Consider a function that calls fabs(x)
and has previously injected std::fabs() into local scope via a using
directive:
template <class T> bool unsigned_compare(T a, T b) { using std::fabs; return fabs(a) == fabs(b); }
In this function, the correct overload of fabs
may be found via argument-dependent-lookup
(ADL) or by calling one of the std::fabs
overloads. There is a key difference between them however: an overload in
the same namespace as T and found via ADL need not
be defined at the time the function is declared. However,
all the types declared in <boost/cstdfloat.hpp>
are fundamental types, so for these types we are relying on finding an overload
declared in namespace std.
In that case however, all such overloads
must be declared prior to the definition of function unsigned_compare
otherwise they are not considered.
In the event that <boost/cstdfloat.hpp>
has been included after the definition of
the above function, the correct overload of fabs,
while present, is simply not considered as part of the overload set.
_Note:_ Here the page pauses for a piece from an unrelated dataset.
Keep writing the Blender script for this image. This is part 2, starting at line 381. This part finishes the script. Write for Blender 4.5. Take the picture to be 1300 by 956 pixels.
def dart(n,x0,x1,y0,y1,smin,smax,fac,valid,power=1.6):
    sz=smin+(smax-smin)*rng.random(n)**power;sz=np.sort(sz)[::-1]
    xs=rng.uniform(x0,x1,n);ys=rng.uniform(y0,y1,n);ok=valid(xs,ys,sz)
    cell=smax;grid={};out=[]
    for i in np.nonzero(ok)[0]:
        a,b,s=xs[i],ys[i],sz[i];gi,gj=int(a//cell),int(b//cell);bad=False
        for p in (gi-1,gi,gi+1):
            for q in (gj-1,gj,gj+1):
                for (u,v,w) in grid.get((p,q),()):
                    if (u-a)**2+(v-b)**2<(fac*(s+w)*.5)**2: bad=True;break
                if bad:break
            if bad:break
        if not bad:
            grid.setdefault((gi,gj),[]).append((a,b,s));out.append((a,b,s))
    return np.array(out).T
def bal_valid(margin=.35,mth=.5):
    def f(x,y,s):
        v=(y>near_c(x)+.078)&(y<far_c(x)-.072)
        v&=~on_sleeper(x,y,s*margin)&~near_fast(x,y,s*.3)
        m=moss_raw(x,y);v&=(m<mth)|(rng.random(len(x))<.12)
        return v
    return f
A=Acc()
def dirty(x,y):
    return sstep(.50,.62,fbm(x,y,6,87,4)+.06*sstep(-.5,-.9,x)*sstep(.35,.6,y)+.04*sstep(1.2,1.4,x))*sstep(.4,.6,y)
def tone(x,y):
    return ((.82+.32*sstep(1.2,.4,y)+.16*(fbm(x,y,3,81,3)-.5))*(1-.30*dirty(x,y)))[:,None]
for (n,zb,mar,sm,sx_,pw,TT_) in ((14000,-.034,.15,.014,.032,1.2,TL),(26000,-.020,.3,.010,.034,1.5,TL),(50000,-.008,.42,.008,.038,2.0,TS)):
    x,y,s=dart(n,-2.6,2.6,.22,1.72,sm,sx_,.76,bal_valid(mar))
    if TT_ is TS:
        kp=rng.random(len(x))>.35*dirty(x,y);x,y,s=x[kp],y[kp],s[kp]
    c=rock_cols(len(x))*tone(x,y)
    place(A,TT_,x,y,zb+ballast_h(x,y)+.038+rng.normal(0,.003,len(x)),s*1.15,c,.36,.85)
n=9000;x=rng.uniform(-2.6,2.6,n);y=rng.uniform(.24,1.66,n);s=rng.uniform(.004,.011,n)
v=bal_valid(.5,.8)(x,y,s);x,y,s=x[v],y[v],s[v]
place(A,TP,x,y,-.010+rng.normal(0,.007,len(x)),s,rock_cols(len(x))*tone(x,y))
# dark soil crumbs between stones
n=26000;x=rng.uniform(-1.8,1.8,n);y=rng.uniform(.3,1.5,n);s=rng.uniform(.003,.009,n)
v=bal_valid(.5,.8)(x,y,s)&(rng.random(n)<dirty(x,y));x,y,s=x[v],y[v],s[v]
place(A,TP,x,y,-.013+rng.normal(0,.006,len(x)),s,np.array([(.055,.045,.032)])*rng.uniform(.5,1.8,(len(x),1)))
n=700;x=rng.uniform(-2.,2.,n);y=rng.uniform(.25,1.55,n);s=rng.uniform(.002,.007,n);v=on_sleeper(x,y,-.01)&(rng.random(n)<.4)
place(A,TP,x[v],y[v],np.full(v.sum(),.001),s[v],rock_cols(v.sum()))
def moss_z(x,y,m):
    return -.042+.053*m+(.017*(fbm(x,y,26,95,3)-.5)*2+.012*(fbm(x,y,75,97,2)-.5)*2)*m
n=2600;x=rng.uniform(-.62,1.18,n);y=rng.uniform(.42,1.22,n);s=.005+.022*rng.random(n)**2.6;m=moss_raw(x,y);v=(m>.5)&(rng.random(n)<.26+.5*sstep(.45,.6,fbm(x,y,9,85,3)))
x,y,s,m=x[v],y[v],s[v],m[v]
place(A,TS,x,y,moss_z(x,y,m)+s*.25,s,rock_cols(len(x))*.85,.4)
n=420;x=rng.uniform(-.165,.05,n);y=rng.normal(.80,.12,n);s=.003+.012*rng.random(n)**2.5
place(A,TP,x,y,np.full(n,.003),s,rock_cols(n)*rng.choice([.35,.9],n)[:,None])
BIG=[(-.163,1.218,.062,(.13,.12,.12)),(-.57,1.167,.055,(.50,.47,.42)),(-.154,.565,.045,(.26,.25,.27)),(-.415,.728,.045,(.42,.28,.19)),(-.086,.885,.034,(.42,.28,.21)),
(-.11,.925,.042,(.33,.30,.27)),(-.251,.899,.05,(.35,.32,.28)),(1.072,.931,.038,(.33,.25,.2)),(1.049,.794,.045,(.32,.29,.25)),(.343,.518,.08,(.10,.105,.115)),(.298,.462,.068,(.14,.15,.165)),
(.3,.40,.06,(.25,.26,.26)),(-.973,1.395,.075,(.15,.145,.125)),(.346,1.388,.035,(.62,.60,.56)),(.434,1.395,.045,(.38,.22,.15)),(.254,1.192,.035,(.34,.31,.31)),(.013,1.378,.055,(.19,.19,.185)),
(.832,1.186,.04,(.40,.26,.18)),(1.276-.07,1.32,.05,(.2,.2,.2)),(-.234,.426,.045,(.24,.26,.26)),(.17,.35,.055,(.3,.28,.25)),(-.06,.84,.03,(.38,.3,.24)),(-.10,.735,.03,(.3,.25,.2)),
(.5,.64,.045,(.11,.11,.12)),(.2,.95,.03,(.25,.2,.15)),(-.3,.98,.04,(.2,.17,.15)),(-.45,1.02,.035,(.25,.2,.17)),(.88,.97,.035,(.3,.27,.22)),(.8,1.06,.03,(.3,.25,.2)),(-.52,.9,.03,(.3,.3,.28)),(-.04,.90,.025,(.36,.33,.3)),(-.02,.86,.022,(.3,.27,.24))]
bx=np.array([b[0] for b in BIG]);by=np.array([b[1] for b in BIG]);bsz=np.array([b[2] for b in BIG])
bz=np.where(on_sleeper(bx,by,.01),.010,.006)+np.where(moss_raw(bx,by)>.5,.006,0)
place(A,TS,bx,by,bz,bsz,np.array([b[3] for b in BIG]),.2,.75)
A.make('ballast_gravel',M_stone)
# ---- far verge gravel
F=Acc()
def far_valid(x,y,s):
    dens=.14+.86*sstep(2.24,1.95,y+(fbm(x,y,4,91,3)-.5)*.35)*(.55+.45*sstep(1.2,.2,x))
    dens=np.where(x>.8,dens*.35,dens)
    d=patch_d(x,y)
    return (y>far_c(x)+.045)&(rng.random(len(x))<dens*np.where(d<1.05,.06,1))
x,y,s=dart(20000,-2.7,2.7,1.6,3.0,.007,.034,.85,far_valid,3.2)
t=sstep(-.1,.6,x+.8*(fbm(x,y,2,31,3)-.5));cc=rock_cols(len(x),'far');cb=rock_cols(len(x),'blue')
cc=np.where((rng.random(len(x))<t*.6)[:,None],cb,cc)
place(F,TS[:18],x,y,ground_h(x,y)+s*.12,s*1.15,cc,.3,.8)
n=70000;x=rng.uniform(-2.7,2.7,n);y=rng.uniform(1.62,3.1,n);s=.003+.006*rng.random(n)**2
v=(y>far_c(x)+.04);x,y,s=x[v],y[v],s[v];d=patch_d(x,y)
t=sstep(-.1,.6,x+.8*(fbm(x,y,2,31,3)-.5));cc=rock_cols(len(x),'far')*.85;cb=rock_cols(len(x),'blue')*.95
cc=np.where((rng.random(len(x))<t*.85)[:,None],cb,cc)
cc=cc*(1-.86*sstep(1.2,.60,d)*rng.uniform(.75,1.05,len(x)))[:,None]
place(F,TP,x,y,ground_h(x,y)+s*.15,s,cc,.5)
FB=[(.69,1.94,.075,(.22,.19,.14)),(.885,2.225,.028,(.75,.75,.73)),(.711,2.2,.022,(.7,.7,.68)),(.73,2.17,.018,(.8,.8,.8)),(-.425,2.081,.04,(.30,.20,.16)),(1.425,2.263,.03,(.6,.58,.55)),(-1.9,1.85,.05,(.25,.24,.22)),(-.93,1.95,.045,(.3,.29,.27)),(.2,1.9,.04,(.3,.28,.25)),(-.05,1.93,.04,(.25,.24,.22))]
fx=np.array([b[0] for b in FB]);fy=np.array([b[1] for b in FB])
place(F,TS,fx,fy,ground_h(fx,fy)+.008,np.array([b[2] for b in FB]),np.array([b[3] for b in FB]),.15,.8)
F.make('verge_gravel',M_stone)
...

So the
compiler tries to downcast the float128_t
argument first to long double,
then to double, then to float; the compilation fails because the result
is ambiguous. However the compiler error message will appear cruelly inscrutable,
at an apparently irelevant line number and making no mention of float128: the word ambiguous
is the clue to what is wrong.
Provided you #include <boost/cstdfloat.hpp>
before the inclusion of the any header containing
generic floating point code (such as other Boost.Math headers, then the compiler
will know about and use the std::fabs(std::float128_t)
that we provide in #include <boost/cstdfloat.hpp>.